I snapped out of that, it took me coming to the complete edge and trying to jump off. Problem is I feel that level of stress creeping back. So I am taking Mr. Self-Help to heart. I set a goal to go on vacation in 2.5 weeks. I must trust and have faith in my crew that my world will not come crashing down while I am away. The big prize is there, now this evening I will plan out the intermediate steps to that prize. If I was able to walk into my kitchen mostly blind with only a candle and succeed, my crew , with more patience and guidance from me can navigate my hyper-organised kitchen of today. If I was able to take over this post from my former manager and learn the ins and outs in a few days, my assistant, with more patience and guidance from me, can come to understand the physics of not letting these hundred balls hit the ground.


So the goals for this week are privately and professionally are...

Trust, Faith, Patience and
Patience, Faith, Trust

Friday, May 16, 2008

You Know You're A Foody When....

Okay, I know every single one of you have been a similar situation...

It is a true weekend night for me, I have no plans (knock on wood) of going into work for the next two days.

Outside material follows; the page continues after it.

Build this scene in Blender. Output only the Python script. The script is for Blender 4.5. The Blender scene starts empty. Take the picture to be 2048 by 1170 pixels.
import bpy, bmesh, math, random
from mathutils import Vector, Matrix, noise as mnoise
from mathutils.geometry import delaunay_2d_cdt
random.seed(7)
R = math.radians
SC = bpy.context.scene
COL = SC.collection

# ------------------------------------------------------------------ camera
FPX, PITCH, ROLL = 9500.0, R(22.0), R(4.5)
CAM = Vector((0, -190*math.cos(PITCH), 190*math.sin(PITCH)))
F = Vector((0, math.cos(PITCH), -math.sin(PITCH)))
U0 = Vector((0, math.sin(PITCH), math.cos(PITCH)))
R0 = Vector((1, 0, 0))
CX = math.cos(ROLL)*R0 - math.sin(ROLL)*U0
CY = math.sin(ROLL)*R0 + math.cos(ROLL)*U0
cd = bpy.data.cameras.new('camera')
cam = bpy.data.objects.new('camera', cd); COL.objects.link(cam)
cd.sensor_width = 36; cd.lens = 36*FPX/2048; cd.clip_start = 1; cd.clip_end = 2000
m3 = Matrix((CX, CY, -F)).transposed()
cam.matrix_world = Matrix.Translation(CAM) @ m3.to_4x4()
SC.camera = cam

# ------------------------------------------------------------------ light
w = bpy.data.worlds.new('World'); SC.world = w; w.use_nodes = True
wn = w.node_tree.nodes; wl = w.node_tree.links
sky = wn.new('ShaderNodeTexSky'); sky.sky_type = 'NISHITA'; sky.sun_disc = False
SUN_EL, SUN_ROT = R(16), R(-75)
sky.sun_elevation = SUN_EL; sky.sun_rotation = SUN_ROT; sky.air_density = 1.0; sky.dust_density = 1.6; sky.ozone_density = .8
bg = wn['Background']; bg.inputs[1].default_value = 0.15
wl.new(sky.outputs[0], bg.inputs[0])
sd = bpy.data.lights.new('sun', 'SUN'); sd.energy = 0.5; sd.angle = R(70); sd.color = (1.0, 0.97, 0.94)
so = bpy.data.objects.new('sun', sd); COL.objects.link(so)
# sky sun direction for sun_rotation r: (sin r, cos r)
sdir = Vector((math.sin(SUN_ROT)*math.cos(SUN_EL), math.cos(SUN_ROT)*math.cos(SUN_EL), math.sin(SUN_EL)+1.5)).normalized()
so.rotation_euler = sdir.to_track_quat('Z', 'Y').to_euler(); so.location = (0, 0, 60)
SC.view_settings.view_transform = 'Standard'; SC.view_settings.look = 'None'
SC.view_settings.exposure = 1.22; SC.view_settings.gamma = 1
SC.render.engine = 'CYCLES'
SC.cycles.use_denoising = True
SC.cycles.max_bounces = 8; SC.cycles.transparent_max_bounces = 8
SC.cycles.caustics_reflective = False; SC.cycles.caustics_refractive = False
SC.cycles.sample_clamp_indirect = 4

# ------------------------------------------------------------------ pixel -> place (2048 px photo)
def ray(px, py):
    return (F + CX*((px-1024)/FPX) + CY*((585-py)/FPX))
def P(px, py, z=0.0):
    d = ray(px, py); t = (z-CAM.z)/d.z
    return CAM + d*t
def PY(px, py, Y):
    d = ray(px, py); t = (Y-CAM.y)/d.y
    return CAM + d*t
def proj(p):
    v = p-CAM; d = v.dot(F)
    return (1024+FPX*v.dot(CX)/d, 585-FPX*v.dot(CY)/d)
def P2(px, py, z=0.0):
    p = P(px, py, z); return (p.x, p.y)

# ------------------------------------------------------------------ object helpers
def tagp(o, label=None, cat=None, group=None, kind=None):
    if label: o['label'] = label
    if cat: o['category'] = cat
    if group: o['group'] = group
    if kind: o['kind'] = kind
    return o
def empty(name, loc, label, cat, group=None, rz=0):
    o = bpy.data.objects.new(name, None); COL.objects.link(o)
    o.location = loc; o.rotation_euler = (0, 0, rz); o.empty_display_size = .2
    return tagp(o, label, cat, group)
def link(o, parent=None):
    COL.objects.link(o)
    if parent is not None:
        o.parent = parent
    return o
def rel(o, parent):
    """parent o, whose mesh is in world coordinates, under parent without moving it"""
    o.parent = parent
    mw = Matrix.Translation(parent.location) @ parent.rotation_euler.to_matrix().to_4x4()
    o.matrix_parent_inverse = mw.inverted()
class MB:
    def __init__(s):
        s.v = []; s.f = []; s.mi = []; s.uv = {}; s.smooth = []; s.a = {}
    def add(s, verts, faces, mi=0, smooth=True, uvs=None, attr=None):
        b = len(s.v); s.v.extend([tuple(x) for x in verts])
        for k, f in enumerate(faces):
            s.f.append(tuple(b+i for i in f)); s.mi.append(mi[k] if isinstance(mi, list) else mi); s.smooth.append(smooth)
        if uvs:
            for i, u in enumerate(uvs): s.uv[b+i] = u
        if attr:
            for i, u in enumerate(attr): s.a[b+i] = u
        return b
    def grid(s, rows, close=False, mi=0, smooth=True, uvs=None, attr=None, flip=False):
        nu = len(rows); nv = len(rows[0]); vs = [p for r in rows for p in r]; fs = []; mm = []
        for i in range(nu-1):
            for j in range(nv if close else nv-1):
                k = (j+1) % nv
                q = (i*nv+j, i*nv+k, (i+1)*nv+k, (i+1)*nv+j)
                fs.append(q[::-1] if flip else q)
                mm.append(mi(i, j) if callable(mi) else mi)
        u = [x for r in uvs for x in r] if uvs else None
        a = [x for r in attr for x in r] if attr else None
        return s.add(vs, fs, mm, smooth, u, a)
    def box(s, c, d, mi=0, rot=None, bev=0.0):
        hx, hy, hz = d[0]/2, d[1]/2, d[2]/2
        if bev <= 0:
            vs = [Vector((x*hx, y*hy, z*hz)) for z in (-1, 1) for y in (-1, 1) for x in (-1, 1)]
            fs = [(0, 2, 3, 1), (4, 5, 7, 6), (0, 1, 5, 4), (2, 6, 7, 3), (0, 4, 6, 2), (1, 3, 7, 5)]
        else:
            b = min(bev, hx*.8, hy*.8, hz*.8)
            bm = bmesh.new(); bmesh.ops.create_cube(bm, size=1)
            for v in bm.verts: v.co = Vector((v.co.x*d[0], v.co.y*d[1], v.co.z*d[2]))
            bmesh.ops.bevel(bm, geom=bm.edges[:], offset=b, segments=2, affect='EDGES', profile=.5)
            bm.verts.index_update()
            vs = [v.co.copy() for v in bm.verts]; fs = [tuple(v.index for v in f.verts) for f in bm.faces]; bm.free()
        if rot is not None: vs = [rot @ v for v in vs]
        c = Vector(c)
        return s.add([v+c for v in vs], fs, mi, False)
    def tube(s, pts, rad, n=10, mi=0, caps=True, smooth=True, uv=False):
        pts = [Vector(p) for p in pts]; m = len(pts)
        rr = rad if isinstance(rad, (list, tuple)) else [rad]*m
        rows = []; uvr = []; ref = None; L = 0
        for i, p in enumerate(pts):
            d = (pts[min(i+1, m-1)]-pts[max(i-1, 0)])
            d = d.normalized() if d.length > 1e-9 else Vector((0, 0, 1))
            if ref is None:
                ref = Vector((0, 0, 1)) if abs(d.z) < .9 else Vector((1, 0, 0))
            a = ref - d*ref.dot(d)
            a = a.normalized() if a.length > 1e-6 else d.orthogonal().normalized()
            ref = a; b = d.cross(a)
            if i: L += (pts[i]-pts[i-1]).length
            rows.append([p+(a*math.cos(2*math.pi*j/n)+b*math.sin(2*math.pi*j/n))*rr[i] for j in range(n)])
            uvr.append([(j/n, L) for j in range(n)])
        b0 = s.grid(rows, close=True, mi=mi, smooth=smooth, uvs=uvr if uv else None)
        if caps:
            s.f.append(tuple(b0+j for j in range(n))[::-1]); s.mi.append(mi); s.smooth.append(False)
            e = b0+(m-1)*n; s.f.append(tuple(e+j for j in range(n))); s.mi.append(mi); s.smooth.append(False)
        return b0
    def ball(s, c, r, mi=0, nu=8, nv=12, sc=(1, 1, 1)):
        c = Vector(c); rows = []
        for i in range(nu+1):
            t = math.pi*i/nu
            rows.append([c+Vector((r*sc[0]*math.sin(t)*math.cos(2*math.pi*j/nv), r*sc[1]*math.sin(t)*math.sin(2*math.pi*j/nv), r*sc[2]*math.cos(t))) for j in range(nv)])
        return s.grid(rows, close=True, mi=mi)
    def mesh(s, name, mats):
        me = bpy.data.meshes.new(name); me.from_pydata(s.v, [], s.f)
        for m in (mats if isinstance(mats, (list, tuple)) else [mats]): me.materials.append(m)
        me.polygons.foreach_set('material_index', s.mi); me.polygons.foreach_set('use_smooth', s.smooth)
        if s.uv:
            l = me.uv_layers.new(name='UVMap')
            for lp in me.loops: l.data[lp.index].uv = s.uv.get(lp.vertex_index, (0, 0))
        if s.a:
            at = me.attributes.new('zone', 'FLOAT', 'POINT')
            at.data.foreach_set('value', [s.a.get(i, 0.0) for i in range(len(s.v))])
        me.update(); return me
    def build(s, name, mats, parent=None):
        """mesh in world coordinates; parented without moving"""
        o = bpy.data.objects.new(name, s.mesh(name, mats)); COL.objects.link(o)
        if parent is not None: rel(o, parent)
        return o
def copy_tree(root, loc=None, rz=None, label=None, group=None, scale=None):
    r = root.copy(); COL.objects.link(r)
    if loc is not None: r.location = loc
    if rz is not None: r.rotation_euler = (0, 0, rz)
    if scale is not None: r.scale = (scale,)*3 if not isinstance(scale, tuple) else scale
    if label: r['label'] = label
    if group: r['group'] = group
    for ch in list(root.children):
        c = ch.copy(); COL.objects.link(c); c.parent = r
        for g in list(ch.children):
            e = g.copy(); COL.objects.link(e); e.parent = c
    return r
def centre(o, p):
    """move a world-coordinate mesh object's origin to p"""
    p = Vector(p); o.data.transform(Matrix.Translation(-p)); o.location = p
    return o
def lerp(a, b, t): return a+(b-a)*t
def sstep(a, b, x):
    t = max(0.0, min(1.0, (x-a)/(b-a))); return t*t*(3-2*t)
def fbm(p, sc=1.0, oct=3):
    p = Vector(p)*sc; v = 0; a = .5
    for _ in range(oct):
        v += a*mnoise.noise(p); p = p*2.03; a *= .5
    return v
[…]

I start thinking... Little Man has gone to bed, my boyfriend is busy and I am home with the Internet and some rum. One drink (add or subtract numbers as required), one smoke, two drinks, two smokes, start in on the third drink and you realise you are toasted. Wonderful, I need to get up early in the morning, my human alarm clock will ensure that. Solution? A little snacky before bed.

(This is when the foody starts to come out.)

I have worked all week being part accountant, part chef. I spend a lot of time thinking about food, the preparation of or the cost of. I have spent the past three years of my career catering to the common American. The purchaser of mass produced, basically bland but salty food. I understand trying new things can be a little frightening. I don't want to spend my money on something I might not like. (Side Note: Please, by all means, ask to try it.) Anyways, it is late in the evening I don't actually want to cook food for myself but everything in the pantry looks tasteless, especially to the rum idled tongue. What can I throw into the microwave? What can I do to something microwavable from the pantry to make it palatable? Solution? Add big flavor and some kick.... Chicken noodle soup with a large dose of red curry paste, that has a permanent home in my refrigerator. Toss in a couple crackers and this sweat inducing concoction has be still feeling buzzed but refreshed.

Thursday, May 15, 2008

Hey Dude, She Lives

Two years later I step back into your lives hoping and praying you haven't completely given up on me. Yeah, Yeah. I know, I've done it before. I'm sorry.

Short and sweet....
The divorce was finally finalized last summer. I took over as manager at the tilt skillet. The kid is about to graduate kindergarden. I bought and sold a couple cars, stalled out on working on the house and found someone who I apprieciate very much.

Love Ya

Saturday, May 06, 2006

A Wasted Day of My Life

I have spent entirly too much time this week working on being a good citizen. In total I have about eight hours spent waiting just to find and put on unstudded tires on my car. Tell me, does it really have to be this difficult? Anyhow, that part is taken care of.

Now for the big news! I am moving out. My child will again have his own room. I can again enjoy the pleasures of not tripping over trains int eh dark in my own room. Unfortunatly I believe the small retarded dog will be moving with me, but the kid loves the damn things so I will try to accept and train the darn thing.

And for the others of you that read the last post and were also confused.... I AM NOT THE ONE PREGNANT!